The big “romcom coincidence” is revealed at the end of episode one, although discussing it isn’t too much of a spoiler because each instalment is only 10 minutes long – of which more later. As romcom coincidences go, it’s a whopper: Josh and Fola return home independently to discover that they are, since Fola and her husband’s very recent house purchase, neighbours. Of course they live in Peckham, the most newly desirable area of London at the time of filming, and, of course, in lovely houses: steps up to the door! They live bang opposite each other, too, a convenience utilised by episode three’s rather unlikely closing shot, when Cheaters takes on a Woman in the Window (Whom I Have Secretly Slept With) vibe.

Anyway, they had planned to forget what happened and, instead, work on their relationships. As soon as Fola arrives home, to a civil but physically indifferent welcome from hubby, we see that her relationship needs as much repair as Josh’s. But Josh and Fola forgetting about each other isn’t going to be possible.

Cheaters must make a fine judgment on how likeble to make the other halves, since, presumably, we are signing up to endorse their erring on the wrong side of fidelity. It falters a bit here, with the blase, oversexed Esther (Callie Cooke) and the so-undersexed-he’s-actually-a-bit-sinister both initially too cartoonish; but it is strong on the guilt that engulfs Josh and Fola the instant they arrive home and see their wronged partners. You can almost taste the ash in their mouths.

Those small but key moments are all the work of McGuire and Wokoma, who are both excellent: McGuire is slightly stereotypical but funny as an overthinking nerd who struggles to keep any emotion hidden or under control; Wokoma is even better, with more to play with as a woman whose outward assertiveness masks her vulnerability.

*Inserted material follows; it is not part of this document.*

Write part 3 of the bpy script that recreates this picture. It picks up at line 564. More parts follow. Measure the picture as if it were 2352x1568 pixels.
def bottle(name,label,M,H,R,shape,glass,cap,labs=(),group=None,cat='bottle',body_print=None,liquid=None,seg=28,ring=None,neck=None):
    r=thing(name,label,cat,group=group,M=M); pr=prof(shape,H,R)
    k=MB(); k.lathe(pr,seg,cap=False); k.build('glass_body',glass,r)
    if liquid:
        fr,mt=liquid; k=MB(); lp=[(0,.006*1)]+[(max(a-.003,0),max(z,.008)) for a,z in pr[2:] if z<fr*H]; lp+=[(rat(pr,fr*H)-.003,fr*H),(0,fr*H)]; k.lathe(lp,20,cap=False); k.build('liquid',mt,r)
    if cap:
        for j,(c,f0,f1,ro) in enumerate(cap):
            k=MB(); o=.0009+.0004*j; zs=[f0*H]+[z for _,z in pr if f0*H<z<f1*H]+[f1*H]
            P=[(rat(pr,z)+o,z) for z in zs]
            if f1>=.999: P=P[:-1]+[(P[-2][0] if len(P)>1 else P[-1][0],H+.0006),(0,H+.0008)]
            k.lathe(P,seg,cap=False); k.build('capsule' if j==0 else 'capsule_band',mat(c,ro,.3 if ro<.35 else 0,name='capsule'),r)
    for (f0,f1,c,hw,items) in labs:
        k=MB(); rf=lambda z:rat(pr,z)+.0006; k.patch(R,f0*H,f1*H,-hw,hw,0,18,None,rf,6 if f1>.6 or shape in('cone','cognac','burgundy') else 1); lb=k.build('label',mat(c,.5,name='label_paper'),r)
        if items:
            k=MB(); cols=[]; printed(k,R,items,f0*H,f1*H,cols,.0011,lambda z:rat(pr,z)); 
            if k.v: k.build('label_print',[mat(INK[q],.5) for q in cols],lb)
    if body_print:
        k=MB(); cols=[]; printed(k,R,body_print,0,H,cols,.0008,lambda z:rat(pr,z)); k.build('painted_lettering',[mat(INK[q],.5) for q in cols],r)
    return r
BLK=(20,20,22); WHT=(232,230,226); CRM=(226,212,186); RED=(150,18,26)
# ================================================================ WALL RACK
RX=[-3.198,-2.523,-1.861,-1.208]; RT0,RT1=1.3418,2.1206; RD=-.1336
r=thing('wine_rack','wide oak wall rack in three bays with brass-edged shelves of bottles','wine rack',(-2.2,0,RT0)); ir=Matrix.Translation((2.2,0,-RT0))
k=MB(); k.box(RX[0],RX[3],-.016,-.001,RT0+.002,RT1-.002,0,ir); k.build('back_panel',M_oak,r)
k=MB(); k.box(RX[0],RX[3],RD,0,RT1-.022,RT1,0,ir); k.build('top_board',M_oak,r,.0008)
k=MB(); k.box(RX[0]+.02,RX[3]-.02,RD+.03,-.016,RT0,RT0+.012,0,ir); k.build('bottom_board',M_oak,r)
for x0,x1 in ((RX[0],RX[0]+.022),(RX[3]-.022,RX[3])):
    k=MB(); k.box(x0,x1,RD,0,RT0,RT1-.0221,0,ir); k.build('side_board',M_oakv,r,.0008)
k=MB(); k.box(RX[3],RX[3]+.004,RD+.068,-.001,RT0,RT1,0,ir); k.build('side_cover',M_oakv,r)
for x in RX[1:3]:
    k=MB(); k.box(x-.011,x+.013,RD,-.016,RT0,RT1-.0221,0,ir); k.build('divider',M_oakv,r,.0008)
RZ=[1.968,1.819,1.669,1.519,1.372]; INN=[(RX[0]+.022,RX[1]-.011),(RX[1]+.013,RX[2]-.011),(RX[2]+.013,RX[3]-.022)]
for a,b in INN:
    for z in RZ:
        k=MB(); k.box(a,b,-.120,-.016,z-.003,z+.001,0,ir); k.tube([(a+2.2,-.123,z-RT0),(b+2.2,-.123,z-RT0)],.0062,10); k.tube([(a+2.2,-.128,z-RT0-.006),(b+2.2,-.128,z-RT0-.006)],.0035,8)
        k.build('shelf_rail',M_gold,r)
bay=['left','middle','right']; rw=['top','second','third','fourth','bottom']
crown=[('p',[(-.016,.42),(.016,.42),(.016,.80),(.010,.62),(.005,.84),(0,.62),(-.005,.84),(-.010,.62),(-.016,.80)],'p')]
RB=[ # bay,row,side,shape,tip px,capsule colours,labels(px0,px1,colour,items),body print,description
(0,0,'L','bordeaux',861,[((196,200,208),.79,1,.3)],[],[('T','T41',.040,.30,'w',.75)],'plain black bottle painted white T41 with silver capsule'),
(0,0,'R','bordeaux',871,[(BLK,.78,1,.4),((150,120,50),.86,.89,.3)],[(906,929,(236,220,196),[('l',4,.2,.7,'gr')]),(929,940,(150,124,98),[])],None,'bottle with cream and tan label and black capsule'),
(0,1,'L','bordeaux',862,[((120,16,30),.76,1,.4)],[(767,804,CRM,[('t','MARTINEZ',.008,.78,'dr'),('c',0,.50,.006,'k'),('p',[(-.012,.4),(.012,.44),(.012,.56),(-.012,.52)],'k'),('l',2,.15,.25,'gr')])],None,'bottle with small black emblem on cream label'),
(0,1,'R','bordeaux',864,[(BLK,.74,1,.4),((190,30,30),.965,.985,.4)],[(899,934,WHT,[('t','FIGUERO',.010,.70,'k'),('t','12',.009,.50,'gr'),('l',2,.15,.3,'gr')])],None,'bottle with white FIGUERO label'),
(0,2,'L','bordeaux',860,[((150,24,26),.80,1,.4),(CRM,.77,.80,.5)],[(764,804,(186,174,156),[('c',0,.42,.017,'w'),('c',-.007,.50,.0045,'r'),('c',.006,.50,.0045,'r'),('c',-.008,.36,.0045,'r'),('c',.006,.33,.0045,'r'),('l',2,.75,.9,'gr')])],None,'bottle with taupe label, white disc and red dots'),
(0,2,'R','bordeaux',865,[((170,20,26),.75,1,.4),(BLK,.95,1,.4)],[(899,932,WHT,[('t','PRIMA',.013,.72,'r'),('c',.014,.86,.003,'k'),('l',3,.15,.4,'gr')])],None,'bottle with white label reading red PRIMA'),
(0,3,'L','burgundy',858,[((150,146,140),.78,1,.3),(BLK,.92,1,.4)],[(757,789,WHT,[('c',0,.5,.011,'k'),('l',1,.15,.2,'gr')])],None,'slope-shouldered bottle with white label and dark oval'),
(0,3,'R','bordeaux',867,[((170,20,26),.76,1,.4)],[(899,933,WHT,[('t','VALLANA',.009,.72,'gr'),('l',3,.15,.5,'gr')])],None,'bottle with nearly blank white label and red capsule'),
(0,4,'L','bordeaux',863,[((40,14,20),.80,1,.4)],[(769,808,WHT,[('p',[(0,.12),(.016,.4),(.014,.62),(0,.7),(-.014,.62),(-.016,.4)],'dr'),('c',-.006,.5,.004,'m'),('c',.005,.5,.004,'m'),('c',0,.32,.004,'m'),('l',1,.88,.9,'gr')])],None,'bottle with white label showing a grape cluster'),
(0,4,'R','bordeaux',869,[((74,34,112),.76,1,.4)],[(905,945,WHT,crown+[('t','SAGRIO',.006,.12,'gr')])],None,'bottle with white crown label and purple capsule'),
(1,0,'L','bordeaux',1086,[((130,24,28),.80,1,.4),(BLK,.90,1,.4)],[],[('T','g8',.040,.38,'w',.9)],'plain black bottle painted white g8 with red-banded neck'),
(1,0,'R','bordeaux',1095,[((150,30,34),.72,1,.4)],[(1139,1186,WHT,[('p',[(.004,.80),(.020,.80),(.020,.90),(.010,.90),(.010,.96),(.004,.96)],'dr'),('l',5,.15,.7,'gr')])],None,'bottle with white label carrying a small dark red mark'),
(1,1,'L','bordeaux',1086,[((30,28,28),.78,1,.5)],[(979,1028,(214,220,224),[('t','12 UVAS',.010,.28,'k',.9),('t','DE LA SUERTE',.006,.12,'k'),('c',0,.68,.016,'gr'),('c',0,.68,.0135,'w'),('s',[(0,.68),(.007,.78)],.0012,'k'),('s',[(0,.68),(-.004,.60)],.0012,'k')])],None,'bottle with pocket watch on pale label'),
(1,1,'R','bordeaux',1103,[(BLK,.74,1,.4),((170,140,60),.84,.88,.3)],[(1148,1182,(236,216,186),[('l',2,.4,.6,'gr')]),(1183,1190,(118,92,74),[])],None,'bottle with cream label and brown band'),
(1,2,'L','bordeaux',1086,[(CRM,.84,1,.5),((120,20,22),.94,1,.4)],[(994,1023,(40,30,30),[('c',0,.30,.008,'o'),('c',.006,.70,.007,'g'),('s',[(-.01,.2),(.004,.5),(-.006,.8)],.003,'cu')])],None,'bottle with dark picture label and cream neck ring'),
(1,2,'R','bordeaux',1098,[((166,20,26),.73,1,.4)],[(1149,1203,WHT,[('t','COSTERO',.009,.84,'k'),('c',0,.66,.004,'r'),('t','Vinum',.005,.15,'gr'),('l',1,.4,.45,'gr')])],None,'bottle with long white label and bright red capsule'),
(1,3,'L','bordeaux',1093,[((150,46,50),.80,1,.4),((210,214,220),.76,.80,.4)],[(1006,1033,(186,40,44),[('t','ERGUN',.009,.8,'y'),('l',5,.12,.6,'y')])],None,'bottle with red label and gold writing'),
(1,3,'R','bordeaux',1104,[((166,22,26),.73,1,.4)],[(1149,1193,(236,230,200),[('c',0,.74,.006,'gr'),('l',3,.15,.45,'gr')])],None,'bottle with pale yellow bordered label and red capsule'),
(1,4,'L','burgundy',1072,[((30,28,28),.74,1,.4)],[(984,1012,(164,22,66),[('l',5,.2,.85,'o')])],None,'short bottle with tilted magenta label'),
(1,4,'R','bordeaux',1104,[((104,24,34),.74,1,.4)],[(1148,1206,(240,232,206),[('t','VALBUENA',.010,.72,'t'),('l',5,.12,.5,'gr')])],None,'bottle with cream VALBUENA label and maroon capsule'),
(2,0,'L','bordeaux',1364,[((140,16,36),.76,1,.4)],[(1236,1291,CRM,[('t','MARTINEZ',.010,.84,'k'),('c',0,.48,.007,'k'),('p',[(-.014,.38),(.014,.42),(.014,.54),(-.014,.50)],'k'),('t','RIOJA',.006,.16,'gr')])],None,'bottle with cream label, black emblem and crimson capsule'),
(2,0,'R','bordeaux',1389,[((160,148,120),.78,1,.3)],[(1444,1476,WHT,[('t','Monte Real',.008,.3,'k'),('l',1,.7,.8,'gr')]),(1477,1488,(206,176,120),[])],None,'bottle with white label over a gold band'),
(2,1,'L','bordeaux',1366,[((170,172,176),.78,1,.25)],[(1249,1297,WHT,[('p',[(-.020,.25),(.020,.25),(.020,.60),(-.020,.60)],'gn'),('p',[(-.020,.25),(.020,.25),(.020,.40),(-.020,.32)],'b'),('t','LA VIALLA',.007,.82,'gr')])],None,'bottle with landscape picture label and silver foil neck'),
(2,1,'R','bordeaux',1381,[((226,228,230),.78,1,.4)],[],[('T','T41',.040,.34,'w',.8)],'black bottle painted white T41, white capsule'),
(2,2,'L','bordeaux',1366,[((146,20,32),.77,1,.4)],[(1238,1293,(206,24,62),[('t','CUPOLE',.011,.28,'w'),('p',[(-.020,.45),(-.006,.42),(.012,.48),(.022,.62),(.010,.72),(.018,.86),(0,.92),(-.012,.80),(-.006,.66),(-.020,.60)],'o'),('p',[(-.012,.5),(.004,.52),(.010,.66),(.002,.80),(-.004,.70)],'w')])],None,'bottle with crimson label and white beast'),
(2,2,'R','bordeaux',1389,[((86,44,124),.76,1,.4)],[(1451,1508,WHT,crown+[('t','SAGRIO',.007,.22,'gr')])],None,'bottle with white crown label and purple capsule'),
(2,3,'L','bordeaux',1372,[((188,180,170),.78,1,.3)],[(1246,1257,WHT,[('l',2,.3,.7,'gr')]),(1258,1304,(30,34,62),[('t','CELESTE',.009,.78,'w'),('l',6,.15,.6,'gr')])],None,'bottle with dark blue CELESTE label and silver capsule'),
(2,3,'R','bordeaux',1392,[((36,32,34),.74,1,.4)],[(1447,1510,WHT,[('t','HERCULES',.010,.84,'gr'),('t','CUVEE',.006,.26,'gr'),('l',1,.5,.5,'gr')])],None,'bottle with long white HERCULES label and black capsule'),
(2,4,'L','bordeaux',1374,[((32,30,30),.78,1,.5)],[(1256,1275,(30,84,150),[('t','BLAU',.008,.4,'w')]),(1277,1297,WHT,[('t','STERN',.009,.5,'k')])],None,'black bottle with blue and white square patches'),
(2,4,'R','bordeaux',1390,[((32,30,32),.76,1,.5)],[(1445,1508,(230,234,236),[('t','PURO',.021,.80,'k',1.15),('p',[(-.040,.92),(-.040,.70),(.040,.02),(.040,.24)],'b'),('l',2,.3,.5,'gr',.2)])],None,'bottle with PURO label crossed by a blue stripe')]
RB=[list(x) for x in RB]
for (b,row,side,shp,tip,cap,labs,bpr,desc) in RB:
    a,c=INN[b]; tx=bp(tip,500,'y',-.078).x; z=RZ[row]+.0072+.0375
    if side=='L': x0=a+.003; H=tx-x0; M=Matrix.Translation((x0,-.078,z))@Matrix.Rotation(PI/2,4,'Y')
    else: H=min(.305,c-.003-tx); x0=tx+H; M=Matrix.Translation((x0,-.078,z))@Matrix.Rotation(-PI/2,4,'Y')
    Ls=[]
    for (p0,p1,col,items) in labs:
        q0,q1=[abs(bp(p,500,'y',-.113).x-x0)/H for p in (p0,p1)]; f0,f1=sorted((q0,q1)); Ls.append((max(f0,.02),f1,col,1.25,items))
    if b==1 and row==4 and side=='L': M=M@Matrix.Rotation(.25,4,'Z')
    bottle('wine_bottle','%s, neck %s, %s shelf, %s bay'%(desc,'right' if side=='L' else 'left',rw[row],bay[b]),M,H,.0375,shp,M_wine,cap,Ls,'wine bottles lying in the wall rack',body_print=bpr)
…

Romcoms live or die by the little looks on actors’ faces, and Cheaters might make it thanks to Susan Wokoma. When Josh’s inept patter starts to have an impact on Fola – just when the annoyance of a cancelled flight and the deep unease of a sexless marriage are combining with alcohol – Wokoma’s side-glancing, sparking look is spot on. When Fola has one more go at suggesting sex with Zack – in the ideal moment after they have just successfully hosted a party, but the hour is not too late – and he still says no, Wokoma plays it to perfection, her face gently deflating, as Fola crumples inside. Later on, when Fola looks at Josh and realises she is going to get them both in a lot of trouble, Wokoma’s eyes widen, her lips part, and there is the hint of desperation at the knowledge of what is to come.

The short episode length doesn’t add anything, nor does it do any damage. And it’s hard to imagine the innovative linear scheduling – episode one shown before the BBC Ten O’Clock News, with a double bill of episodes two and three after it – having much effect. Is the target demographic really attention-deficient enough to balk at 30-minute instalments, or more likely to snack on iPlayer, 10 minutes at a time. By the end of episode three, although writer Oliver Lyttelton has hit his beats at the close of every 10-minute snapshot, we’re exactly where we would be at the end of a regular episode one.

So, where are we? We’ve laughed plenty and ridden out some awkward moments. We can see Cheaters’ flaws and perhaps it’s not a keeper, but we’re feeling the characters’ yearning and we’re starting to share it. Let’s give this a go.